STATED EXERCISE> Return the material exactly as supplied, apart from the pictures, which are omitted.

COLLECTED DATA>
_ _ _ _ _ _ _
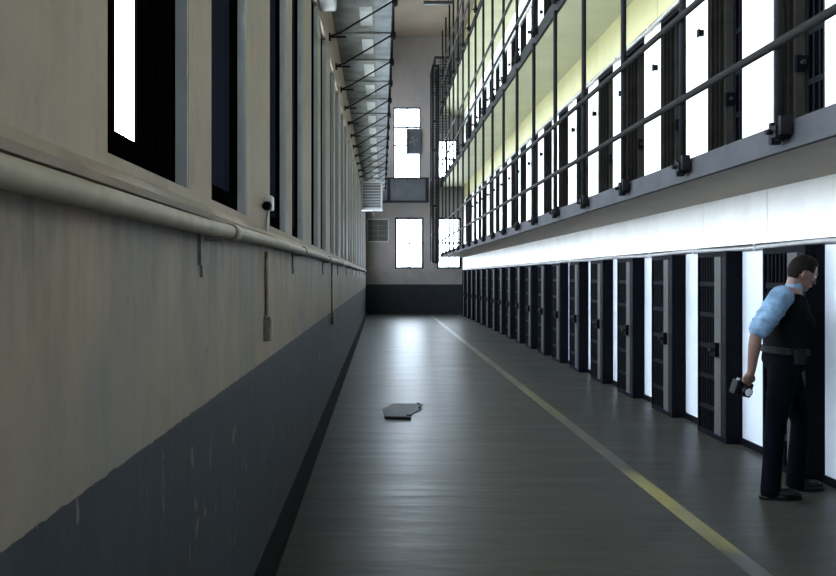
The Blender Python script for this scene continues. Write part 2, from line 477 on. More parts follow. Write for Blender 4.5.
# ------------------------------------------------------------------ cell doors
def door_meshes(T, opening):
    """local origin: floor level, cell-front plane (x=0), near edge of the opening (y=0)"""
    H = T['head'] - T['z']; w = opening
    if T['z'] == 0:
        # ground tier: steel door boxes standing 15 cm proud of the piers
        H -= 0.02; p = -0.15
        fr = MB()
        fr.box(p, 0.08, 0, 0.03, 0, H).box(p, 0.08, w - 0.025, w, 0, H)
        fr.box(p, 0.08, 0.03, w - 0.025, H - 0.05, H).box(p, 0.08, 0.03, w - 0.025, 0, 0.05)
        ja = MB().box(p + 0.005, p + 0.045, 0.03, 0.125, 0.05, H - 0.05)
        for q in range(7):
            ja.box(p, p + 0.005, 0.06, 0.085, 0.15 + q * 0.25, 0.175 + q * 0.25)
        po = MB().box(p - 0.004, p + 0.05, 0.125, 0.29, 0.05, H - 0.05)
        gr = MB()
        for q in range(6):
            yy = 0.325 + q * 0.072
            gr.tube([(p + 0.025, yy, 0.05), (p + 0.025, yy, H - 0.05)], 0.012, 6, False)
        q = 0.25
        while q < H - 0.1:
            gr.box(p + 0.012, p + 0.040, 0.29, w - 0.025, q, q + 0.045); q += 0.30
        lk = MB().box(p - 0.045, p - 0.004, 0.16, 0.27, 0.79, 0.92)
        kb = MB().tube([(p - 0.045, 0.215, 0.855), (p - 0.075, 0.215, 0.855), (p - 0.085, 0.215, 0.855)], [0.012, 0.024, 0.016], 10)
        return (fr.mesh('door_frame', 'black'), ja.mesh('jamb_plate', 'jamb'), po.mesh('door_post', 'greypost'),
                gr.mesh('bar_grille', 'bar'), lk.mesh('lock_box', 'black'), kb.mesh('lock_knob', 'rail'))
    rec = 0.22
    fr = MB()
    fr.box(0.0, rec, 0, 0.03, 0, H)                                   # near jamb
    fr.box(0.0, rec + 0.03, 0.03, w - 0.03, H - 0.05, H)              # head
    fr.box(0.0, rec + 0.03, 0.03, w - 0.03, 0, 0.045)                 # threshold
    ja = MB()
    ja.box(0.0, 0.155, w - 0.03, w, 0, H)                             # far jamb plate facing along the corridor
    for q in range(3):
        ja.box(0.02 + q * 0.045, 0.032 + q * 0.045, w - 0.045, w - 0.03, 0.05, H - 0.06)
    q = 0.35
    while q < H - 0.1:
        ja.box(0.005, 0.15, w - 0.040, w - 0.03, q, q + 0.02); q += 0.36
    po = MB().box(0.158, 0.235, w - 0.07, w, 0.0, H - 0.05)
    gr = MB()
    nb = max(5, int((w - 0.12) / 0.105))
    for q in range(nb + 1):
        yy = 0.06 + (w - 0.16) * q / nb
        gr.tube([(rec + 0.03, yy, 0.05), (rec + 0.03, yy, H - 0.05)], 0.011, 6, False)
    q = 0.25
    while q < H - 0.1:
        gr.box(rec + 0.022, rec + 0.038, 0.04, w - 0.075, q, q + 0.05); q += 0.42
    gr.box(rec + 0.015, rec + 0.045, 0.03, 0.055, 0.045, H - 0.05).box(rec + 0.015, rec + 0.045, w - 0.10, w - 0.075, 0.045, H - 0.05)
    lk = MB().box(0.150, 0.245, w - 0.11, w - 0.066, 0.80, 0.93)
    kb = MB().tube([(0.19, w - 0.11, 0.865), (0.19, w - 0.15, 0.865), (0.19, w - 0.16, 0.865)], [0.012, 0.022, 0.016], 10)
    return (fr.mesh('door_frame', 'black'), ja.mesh('jamb_plate', 'jamb_up'), po.mesh('door_post', 'post_up'),
            gr.mesh('bar_grille', 'bar'), lk.mesh('lock_box', 'black'), kb.mesh('lock_knob', 'rail'))

for ti, T in enumerate(TIERS):
    op = PER - T['w']
    ms = door_meshes(T, op)
    hk = MB().box(-0.045, 0, op + 0.10, op + 0.15, 1.56, 1.62).box(-0.055, -0.045, op + 0.09, op + 0.16, 1.55, 1.63).mesh('door_catch', 'black')
    for i in range(-1, NB):
        if ti == 0:
            lab = 'barred black ground-tier cell door, %s beyond the officer toward the end wall' % ORD[i - 1] if i > 0 else \
                  ('barred black ground-tier cell door the officer looks into' if i == 0 else 'barred black ground-tier cell door behind the officer')
        else:
            lv = 'second-tier' if ti == 1 else 'third-tier'
            above = 'dark barred %s cell door, %s beyond the one above the officer' % (lv, ORD[i - 1]) if i > 0 else \
                    ('dark barred %s cell door directly above the officer' % lv if i == 0 else 'dark barred %s cell door just before the officer' % lv)
            lab = above
        o = thing('cell_door', lab, 'cell door', (XC, F(i), T['z']), ['ground-tier cell doors', 'second-tier cell doors', 'third-tier cell doors'][ti])
        o['kind'] = 'thing'
        part('door_frame', ms[0], o); part('jamb_plate', ms[1], o); part('door_post', ms[2], o)
        if ti > 0 and i < NB - 1: part('door_catch', hk, o)
        part('bar_grille', ms[3], o); lk = part('lock_box', ms[4], o); part('lock_knob', ms[5], lk)

# locking bars along the door heads
for ti, T in enumerate(TIERS):
    z = T['head'] + 0.005
    o = thing('locking_bar', ['long grey locking bar over the ground-tier cell doors', 'long grey locking bar over the second-tier cell doors',
                              'long grey locking bar over the third-tier cell doors'][ti], 'locking bar', (XC - 0.036, 0, z))
    pts = []
    y = Y0 + 0.1
    while y < Y1 - 0.2:
        pts.append((0, y, 0.006 * math.sin(y * 2.1))); y += 0.38
    MB().tube(pts, 0.02, 8).build('bar', 'lockbar', o)
    MB().box(-0.005, 0.03, Y0 + 0.1, Y1 - 0.1, 0.021, 0.030).build('cover_strip', 'rail', o)
    bm_ = MB().box(-0.025, 0.03, -0.02, 0.02, -0.026, 0.026).mesh('bracket', 'lockbar')
    for i in range(0, NB):
        c = part('bracket', bm_, o); c.location = (0, F(i) - T['w'] / 2, 0)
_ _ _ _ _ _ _
COMPLETE OUTPUT>
The Blender Python script for this scene continues. Write part 2, from line 477 on. More parts follow. Write for Blender 4.5.
# ------------------------------------------------------------------ cell doors
def door_meshes(T, opening):
    """local origin: floor level, cell-front plane (x=0), near edge of the opening (y=0)"""
    H = T['head'] - T['z']; w = opening
    if T['z'] == 0:
        # ground tier: steel door boxes standing 15 cm proud of the piers
        H -= 0.02; p = -0.15
        fr = MB()
        fr.box(p, 0.08, 0, 0.03, 0, H).box(p, 0.08, w - 0.025, w, 0, H)
        fr.box(p, 0.08, 0.03, w - 0.025, H - 0.05, H).box(p, 0.08, 0.03, w - 0.025, 0, 0.05)
        ja = MB().box(p + 0.005, p + 0.045, 0.03, 0.125, 0.05, H - 0.05)
        for q in range(7):
            ja.box(p, p + 0.005, 0.06, 0.085, 0.15 + q * 0.25, 0.175 + q * 0.25)
        po = MB().box(p - 0.004, p + 0.05, 0.125, 0.29, 0.05, H - 0.05)
        gr = MB()
        for q in range(6):
            yy = 0.325 + q * 0.072
            gr.tube([(p + 0.025, yy, 0.05), (p + 0.025, yy, H - 0.05)], 0.012, 6, False)
        q = 0.25
        while q < H - 0.1:
            gr.box(p + 0.012, p + 0.040, 0.29, w - 0.025, q, q + 0.045); q += 0.30
        lk = MB().box(p - 0.045, p - 0.004, 0.16, 0.27, 0.79, 0.92)
        kb = MB().tube([(p - 0.045, 0.215, 0.855), (p - 0.075, 0.215, 0.855), (p - 0.085, 0.215, 0.855)], [0.012, 0.024, 0.016], 10)
        return (fr.mesh('door_frame', 'black'), ja.mesh('jamb_plate', 'jamb'), po.mesh('door_post', 'greypost'),
                gr.mesh('bar_grille', 'bar'), lk.mesh('lock_box', 'black'), kb.mesh('lock_knob', 'rail'))
    rec = 0.22
    fr = MB()
    fr.box(0.0, rec, 0, 0.03, 0, H)                                   # near jamb
    fr.box(0.0, rec + 0.03, 0.03, w - 0.03, H - 0.05, H)              # head
    fr.box(0.0, rec + 0.03, 0.03, w - 0.03, 0, 0.045)                 # threshold
    ja = MB()
    ja.box(0.0, 0.155, w - 0.03, w, 0, H)                             # far jamb plate facing along the corridor
    for q in range(3):
        ja.box(0.02 + q * 0.045, 0.032 + q * 0.045, w - 0.045, w - 0.03, 0.05, H - 0.06)
    q = 0.35
    while q < H - 0.1:
        ja.box(0.005, 0.15, w - 0.040, w - 0.03, q, q + 0.02); q += 0.36
    po = MB().box(0.158, 0.235, w - 0.07, w, 0.0, H - 0.05)
    gr = MB()
    nb = max(5, int((w - 0.12) / 0.105))
    for q in range(nb + 1):
        yy = 0.06 + (w - 0.16) * q / nb
        gr.tube([(rec + 0.03, yy, 0.05), (rec + 0.03, yy, H - 0.05)], 0.011, 6, False)
    q = 0.25
    while q < H - 0.1:
        gr.box(rec + 0.022, rec + 0.038, 0.04, w - 0.075, q, q + 0.05); q += 0.42
    gr.box(rec + 0.015, rec + 0.045, 0.03, 0.055, 0.045, H - 0.05).box(rec + 0.015, rec + 0.045, w - 0.10, w - 0.075, 0.045, H - 0.05)
    lk = MB().box(0.150, 0.245, w - 0.11, w - 0.066, 0.80, 0.93)
    kb = MB().tube([(0.19, w - 0.11, 0.865), (0.19, w - 0.15, 0.865), (0.19, w - 0.16, 0.865)], [0.012, 0.022, 0.016], 10)
    return (fr.mesh('door_frame', 'black'), ja.mesh('jamb_plate', 'jamb_up'), po.mesh('door_post', 'post_up'),
            gr.mesh('bar_grille', 'bar'), lk.mesh('lock_box', 'black'), kb.mesh('lock_knob', 'rail'))

for ti, T in enumerate(TIERS):
    op = PER - T['w']
    ms = door_meshes(T, op)
    hk = MB().box(-0.045, 0, op + 0.10, op + 0.15, 1.56, 1.62).box(-0.055, -0.045, op + 0.09, op + 0.16, 1.55, 1.63).mesh('door_catch', 'black')
    for i in range(-1, NB):
        if ti == 0:
            lab = 'barred black ground-tier cell door, %s beyond the officer toward the end wall' % ORD[i - 1] if i > 0 else \
                  ('barred black ground-tier cell door the officer looks into' if i == 0 else 'barred black ground-tier cell door behind the officer')
        else:
            lv = 'second-tier' if ti == 1 else 'third-tier'
            above = 'dark barred %s cell door, %s beyond the one above the officer' % (lv, ORD[i - 1]) if i > 0 else \
                    ('dark barred %s cell door directly above the officer' % lv if i == 0 else 'dark barred %s cell door just before the officer' % lv)
            lab = above
        o = thing('cell_door', lab, 'cell door', (XC, F(i), T['z']), ['ground-tier cell doors', 'second-tier cell doors', 'third-tier cell doors'][ti])
        o['kind'] = 'thing'
        part('door_frame', ms[0], o); part('jamb_plate', ms[1], o); part('door_post', ms[2], o)
        if ti > 0 and i < NB - 1: part('door_catch', hk, o)
        part('bar_grille', ms[3], o); lk = part('lock_box', ms[4], o); part('lock_knob', ms[5], lk)

# locking bars along the door heads
for ti, T in enumerate(TIERS):
    z = T['head'] + 0.005
    o = thing('locking_bar', ['long grey locking bar over the ground-tier cell doors', 'long grey locking bar over the second-tier cell doors',
                              'long grey locking bar over the third-tier cell doors'][ti], 'locking bar', (XC - 0.036, 0, z))
    pts = []
    y = Y0 + 0.1
    while y < Y1 - 0.2:
        pts.append((0, y, 0.006 * math.sin(y * 2.1))); y += 0.38
    MB().tube(pts, 0.02, 8).build('bar', 'lockbar', o)
    MB().box(-0.005, 0.03, Y0 + 0.1, Y1 - 0.1, 0.021, 0.030).build('cover_strip', 'rail', o)
    bm_ = MB().box(-0.025, 0.03, -0.02, 0.02, -0.026, 0.026).mesh('bracket', 'lockbar')
    for i in range(0, NB):
        c = part('bracket', bm_, o); c.location = (0, F(i) - T['w'] / 2, 0)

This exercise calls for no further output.